Chinese tourists visit Taiwan frontline island for 1st time

Asian Economic News, Dec 13, 2004

TAIPEI, Dec. 7 Kyodo

Dozens of mainland Chinese visited Taiwan's outlying island of Kinmen on Tuesday, becoming the first group of Chinese tourists to travel to the frontline fortress in decades, the Central News Agency reported.

A total of 55 mainlanders, including members of a coal association in Fujian Province, set off from Xiamen port and arrived in the afternoon at Kinmen, located about 10 kilometers west of the Chinese mainland and 227 km east of the island of Taiwan, for a three-day sightseeing tour.

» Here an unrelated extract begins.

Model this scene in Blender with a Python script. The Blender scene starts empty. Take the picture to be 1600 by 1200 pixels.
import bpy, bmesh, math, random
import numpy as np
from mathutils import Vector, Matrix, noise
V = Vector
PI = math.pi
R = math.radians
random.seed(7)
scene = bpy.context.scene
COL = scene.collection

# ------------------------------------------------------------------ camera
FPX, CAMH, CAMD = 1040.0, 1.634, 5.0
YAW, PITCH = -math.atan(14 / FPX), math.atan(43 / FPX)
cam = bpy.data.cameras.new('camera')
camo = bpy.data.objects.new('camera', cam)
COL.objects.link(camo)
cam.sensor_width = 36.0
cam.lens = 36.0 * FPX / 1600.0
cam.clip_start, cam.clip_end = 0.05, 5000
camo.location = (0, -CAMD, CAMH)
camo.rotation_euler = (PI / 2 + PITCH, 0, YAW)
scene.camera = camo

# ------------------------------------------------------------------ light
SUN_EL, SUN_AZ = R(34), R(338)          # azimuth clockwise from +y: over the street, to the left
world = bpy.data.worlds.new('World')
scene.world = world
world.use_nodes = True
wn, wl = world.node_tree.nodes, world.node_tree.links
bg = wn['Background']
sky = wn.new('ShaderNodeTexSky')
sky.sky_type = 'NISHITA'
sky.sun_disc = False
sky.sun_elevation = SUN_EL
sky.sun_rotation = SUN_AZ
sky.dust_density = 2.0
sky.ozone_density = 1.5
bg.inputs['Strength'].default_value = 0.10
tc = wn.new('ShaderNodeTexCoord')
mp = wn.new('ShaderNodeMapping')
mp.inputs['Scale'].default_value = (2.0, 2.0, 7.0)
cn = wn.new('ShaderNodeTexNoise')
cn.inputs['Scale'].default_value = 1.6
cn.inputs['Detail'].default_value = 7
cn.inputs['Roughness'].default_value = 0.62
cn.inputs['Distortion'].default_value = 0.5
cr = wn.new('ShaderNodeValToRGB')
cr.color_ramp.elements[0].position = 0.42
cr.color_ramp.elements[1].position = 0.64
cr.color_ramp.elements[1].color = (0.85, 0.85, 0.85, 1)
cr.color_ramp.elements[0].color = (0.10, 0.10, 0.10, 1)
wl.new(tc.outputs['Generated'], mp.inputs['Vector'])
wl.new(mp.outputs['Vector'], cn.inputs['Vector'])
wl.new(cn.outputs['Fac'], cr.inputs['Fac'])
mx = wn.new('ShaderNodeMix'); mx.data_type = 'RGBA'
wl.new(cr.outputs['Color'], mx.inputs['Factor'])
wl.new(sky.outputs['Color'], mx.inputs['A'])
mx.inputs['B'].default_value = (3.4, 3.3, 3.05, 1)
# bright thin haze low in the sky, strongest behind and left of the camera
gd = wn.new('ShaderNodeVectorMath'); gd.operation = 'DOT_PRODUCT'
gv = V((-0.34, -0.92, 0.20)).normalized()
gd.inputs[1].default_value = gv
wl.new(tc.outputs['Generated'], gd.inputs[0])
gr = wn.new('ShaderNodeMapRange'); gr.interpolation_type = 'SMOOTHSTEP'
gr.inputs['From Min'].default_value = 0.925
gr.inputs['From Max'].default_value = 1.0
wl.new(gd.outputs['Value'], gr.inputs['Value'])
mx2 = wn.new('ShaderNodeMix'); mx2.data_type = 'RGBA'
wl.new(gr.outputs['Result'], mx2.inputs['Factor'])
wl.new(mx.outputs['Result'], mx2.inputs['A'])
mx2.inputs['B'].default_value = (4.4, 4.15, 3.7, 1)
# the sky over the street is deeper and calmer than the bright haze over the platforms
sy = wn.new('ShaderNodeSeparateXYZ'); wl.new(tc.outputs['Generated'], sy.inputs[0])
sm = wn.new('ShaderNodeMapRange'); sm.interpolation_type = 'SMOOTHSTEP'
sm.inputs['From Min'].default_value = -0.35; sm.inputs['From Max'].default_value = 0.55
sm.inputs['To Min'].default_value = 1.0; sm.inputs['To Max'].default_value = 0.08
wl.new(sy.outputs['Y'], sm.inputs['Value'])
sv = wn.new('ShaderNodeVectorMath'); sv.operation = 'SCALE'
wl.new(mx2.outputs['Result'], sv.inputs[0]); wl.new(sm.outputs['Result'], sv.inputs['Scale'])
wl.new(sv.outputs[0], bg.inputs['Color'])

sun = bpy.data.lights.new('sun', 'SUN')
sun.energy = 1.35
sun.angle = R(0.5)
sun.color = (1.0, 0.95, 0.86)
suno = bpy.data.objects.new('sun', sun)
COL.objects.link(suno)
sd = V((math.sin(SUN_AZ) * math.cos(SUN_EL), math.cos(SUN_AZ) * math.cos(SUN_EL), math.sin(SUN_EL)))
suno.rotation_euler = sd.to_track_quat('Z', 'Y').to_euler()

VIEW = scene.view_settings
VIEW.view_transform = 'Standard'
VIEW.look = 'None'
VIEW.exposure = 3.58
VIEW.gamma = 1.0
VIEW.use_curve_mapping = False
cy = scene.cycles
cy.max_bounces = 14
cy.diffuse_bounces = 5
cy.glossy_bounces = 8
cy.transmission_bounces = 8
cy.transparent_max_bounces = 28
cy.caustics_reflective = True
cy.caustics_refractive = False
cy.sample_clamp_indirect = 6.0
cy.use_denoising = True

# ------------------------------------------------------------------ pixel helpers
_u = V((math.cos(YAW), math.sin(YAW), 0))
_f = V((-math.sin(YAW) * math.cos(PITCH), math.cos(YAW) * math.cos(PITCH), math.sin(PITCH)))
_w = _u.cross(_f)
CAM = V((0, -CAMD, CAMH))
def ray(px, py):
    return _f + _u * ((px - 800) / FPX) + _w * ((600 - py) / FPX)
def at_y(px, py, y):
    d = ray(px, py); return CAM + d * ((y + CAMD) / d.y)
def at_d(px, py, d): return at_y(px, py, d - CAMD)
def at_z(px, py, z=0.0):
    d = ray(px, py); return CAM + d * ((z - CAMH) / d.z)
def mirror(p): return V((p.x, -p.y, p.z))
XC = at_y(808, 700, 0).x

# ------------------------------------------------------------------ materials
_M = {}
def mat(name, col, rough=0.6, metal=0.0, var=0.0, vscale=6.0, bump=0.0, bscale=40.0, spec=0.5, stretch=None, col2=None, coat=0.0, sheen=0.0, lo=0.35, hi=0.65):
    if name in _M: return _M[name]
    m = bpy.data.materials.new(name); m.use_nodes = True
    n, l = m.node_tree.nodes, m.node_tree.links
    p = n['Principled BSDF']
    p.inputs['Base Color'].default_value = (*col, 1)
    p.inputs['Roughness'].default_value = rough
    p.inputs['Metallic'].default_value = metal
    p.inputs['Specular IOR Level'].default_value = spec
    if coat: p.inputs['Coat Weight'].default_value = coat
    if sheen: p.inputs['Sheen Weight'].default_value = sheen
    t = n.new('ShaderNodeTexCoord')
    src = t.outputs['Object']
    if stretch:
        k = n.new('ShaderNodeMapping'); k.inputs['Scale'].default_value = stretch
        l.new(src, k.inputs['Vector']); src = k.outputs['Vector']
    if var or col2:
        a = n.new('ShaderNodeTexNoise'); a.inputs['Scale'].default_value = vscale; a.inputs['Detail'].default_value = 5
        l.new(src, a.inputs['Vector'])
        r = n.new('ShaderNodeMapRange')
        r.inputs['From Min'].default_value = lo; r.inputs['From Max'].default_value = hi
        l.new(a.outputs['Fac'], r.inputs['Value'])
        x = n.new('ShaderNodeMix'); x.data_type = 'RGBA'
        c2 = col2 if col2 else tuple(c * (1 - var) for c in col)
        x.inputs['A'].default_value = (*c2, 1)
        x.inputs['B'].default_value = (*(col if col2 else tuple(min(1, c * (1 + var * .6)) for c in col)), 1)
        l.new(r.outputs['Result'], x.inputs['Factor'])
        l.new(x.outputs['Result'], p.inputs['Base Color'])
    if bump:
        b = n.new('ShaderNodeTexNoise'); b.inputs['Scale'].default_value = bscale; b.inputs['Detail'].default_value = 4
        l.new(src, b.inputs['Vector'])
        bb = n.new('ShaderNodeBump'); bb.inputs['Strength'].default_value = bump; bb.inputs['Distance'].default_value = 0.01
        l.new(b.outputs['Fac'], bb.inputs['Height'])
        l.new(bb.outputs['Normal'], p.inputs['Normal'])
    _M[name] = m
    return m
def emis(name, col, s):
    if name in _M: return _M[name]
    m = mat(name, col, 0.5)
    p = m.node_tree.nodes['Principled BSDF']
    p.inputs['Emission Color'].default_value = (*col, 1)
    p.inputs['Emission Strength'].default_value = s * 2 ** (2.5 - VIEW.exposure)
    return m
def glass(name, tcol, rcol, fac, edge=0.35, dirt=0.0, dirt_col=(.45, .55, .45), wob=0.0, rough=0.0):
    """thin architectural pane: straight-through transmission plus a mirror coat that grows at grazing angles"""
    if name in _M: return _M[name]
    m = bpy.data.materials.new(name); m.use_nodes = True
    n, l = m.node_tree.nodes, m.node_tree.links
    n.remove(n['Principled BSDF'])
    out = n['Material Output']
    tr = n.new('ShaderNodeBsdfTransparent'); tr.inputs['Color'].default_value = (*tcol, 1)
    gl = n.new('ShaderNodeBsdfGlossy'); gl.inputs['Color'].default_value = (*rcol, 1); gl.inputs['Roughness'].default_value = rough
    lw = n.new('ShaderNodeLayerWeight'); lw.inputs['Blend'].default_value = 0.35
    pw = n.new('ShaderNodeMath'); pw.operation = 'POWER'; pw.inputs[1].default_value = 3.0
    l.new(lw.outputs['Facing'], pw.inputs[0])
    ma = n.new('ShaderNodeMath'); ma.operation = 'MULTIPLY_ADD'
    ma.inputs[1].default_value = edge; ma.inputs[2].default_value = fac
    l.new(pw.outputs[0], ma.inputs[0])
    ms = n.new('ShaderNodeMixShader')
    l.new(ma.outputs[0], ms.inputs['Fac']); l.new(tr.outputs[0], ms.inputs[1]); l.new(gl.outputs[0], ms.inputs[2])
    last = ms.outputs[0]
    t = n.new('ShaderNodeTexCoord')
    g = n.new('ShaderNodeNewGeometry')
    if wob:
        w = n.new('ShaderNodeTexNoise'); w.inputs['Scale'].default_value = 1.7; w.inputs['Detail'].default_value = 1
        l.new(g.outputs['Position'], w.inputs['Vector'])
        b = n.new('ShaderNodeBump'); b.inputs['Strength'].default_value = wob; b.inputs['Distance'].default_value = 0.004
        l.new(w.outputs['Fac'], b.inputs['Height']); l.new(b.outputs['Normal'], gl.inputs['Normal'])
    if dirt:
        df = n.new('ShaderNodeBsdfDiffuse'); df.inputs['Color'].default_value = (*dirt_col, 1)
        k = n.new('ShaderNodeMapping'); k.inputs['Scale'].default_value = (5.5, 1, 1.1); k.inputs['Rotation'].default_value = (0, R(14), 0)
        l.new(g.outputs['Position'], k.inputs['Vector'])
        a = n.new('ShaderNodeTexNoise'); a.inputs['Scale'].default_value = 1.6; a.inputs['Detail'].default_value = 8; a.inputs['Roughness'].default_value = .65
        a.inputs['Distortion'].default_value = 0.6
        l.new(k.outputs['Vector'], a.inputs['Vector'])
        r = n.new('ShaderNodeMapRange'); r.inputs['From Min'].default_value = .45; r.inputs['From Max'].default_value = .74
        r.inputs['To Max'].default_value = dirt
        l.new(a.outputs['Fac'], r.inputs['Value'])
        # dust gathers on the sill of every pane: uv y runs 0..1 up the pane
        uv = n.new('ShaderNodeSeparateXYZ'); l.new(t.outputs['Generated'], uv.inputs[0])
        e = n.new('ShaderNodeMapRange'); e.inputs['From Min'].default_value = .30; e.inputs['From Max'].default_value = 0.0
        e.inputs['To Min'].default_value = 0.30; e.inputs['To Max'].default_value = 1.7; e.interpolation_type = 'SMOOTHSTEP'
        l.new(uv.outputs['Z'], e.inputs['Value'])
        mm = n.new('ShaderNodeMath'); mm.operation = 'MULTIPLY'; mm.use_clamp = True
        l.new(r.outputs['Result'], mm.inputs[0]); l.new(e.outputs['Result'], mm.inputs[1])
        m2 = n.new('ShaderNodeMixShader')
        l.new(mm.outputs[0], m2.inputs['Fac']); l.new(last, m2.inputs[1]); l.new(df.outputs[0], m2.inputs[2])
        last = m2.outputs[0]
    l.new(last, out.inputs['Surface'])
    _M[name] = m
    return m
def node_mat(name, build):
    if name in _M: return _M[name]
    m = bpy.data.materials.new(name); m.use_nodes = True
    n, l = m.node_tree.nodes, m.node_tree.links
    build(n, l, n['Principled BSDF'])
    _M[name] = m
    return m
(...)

Kinmen, otherwise known as Quemoy, was the site of fierce fighting between communist and Nationalist forces when the latter withdrew from the mainland in 1949.

China and Taiwan have been governed separately since then, and direct postal, trade and shipping links with the mainland have been prohibited on national security grounds.

Taiwan opened limited links between Kinmen and Xiamen, as well as between Matsu, the other set of islands on the Fujian coast controlled by Taiwan, and the mainland's Mawei port in January 2001 in the absence of full-scale direct communication links across the Taiwan Strait.

To facilitate bilateral exchanges as well as to boost tourism to the Kinmen and Matsu, up to 600 Chinese people were allowed by Taiwan to enter the islands on a daily basis.

But China allowed none to cross over for sightseeing purposes until late September this year, when Fujian authorities announced they would allow 80 to 100 residents from the province each day to make tourism trips to Kinmen and Matsu.

Kinmen was officially discharged from its 40 years as a military preserve and began embracing tourists in 1993.